Yesterday I explored the fact that Tennis Australia made an announcement in 1994 that the women’s finals at the Australian Open in 1995 would be played best-of-five. I also shared the challenges encountered in finding independent corroboration of this event other than the source that originally brought the fact that this happened to my attention. The simple fact of the matter is that this was not a huge news story at the time that the events transpired.

Today I am focusing on the WTA’s opposition to the proposal, which is somewhat of a challenge due to the paucity of coverage in the media. The only news outlets that I could locate with coverage of the event at the time are Australian publications. Nevertheless, my relentless drive to attempt to understand the “why” pushes me forward with what I have managed to turn up.

The first article I located on this overall subject was the one that a random twitter user pointed me to after I tweeted a request for help on this topic. That article was from the Canberra Times in August of 1994, which provides a total of seven sentences on the matter. That being said, there is a lot of information conveyed in those seven sentences. Maybe one day I can be as verbally efficient.

It is clear that the failure of the idea was due to lack of support from the women players. Steffi Graf is cited as being the leader of the opposition to the proposal and that she was supported by virtually all of the top players at the time.

In a more verbose article carried in “The Sunday Age,” a male journalist wrote that the problem was “that the women do not want to work any harder for their money – the same as that given to the men.” In what would surely be labeled as a misogynistic stance in modern times, this statement highlights that the Australian Open had already temporarily established prize money parity before the best-of-five initiative was attempted.

On the surface, one interpretation is that the women were unwilling to play best-of-five because prize money parity had already been established. The following year, after the women refused to play the longer format, the Australian open took away equal pay for women. I want to believe that that decision wasn’t retribution for that refusal. There was a lot of tension between the WTA and the tournament at the time on other related topics including lack of promotion and less than desirable court assignments for the women. These were complicated times.

A separate article carried by the Sydney Morning Herald, written by a female author, focused more on the reasons that the women opposed the proposal. In that source, Australian tournament director Paul McNamee is quoted “They thought the final of a grand slam was so important that they didn’t want to see the conditions changed for the final from the other rounds of the tournament.” That article also included the fact that the WTA finals would continue to be played best-of-five.

Steffi Graff was not the only star of the game identified by name as opposing the Australian Open best-of-five proposal. In 1994 Martina Navratilova also went on record claiming that the idea was a mistake and that men’s matches should be reduced to best-of-three. She also expressed that the tournament itself should be moved to later in the season.

Tomorrow I will explore why Navratilova was a key figure in all this and also why it wasn’t a bigger news story at the time.
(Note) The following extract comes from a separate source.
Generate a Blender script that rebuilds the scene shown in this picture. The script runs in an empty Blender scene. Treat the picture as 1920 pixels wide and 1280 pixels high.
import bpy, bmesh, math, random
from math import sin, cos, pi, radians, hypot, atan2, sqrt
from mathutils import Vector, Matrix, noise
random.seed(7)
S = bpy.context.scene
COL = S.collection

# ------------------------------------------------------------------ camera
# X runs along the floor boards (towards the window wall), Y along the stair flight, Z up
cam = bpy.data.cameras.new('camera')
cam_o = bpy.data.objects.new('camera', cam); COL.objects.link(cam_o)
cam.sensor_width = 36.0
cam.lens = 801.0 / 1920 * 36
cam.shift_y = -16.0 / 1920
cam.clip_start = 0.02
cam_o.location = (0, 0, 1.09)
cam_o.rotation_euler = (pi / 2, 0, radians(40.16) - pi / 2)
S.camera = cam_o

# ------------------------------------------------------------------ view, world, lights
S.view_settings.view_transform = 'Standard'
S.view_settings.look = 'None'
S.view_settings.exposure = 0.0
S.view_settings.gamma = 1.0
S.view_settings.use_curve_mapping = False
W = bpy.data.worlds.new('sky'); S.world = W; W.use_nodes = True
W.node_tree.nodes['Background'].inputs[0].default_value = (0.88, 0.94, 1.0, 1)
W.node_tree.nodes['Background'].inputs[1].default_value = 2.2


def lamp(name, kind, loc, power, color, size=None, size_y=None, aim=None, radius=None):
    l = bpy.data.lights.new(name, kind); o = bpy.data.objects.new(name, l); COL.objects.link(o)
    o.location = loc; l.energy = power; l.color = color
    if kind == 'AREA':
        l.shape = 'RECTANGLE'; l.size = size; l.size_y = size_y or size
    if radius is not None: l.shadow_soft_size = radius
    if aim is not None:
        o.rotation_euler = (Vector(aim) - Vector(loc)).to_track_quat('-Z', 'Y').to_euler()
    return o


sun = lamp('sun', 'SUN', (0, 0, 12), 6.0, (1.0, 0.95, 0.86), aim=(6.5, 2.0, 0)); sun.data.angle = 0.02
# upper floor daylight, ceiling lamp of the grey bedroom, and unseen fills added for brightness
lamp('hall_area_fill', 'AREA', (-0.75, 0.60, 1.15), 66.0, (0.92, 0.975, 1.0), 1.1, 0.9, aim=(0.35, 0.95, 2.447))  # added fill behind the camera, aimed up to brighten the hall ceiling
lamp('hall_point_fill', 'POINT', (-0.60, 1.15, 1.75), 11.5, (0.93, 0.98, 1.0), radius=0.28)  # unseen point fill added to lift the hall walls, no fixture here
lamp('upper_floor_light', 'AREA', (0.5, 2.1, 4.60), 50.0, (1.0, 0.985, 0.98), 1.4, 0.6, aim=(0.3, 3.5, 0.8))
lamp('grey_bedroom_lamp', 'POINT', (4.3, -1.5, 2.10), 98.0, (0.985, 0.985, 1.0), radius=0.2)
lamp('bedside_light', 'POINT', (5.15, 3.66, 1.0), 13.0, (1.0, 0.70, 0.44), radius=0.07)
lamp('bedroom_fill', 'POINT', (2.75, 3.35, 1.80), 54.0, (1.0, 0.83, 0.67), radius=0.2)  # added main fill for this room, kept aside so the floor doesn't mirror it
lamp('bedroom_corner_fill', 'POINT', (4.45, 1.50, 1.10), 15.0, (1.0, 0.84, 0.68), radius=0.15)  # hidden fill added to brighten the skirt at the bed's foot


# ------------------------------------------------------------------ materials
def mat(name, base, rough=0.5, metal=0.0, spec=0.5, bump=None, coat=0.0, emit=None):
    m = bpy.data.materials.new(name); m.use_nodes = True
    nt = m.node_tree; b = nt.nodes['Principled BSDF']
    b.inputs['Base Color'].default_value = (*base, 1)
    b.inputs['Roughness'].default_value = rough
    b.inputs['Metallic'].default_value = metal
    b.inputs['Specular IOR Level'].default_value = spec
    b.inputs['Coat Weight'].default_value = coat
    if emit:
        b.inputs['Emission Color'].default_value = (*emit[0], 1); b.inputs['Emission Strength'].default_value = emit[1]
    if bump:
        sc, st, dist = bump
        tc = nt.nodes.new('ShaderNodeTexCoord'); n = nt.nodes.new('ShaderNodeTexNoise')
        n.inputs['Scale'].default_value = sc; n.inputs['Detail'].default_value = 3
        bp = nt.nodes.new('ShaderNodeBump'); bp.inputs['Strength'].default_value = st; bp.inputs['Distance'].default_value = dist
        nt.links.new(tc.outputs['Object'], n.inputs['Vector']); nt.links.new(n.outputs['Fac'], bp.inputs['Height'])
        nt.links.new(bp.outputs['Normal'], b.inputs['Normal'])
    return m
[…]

The summer of 1994 was a crazy time in tennis.

  1. Best-of-five finals idea dismissed, The Canberra Times, August 30, 1994.
  2. Why Women Don’t Play Best-Of-Five Matches at Grand Slams, ThinkProgress, Lindsay Gibbs, May 27, 2016, page viewed 3/2/2020
  3. Five-set women’s final plan scrapped, Alan Attwood, The Sunday Age (Melbourne, Australia), August 3, 1994.
  4. Women’s Five-Set Plan Scrapped – Tennis, Heather Smith, The Sydney Morning Herald, August 3, 1994.
  5. Martina’s criticism slammed, The Canberra Times, May 7, 1994.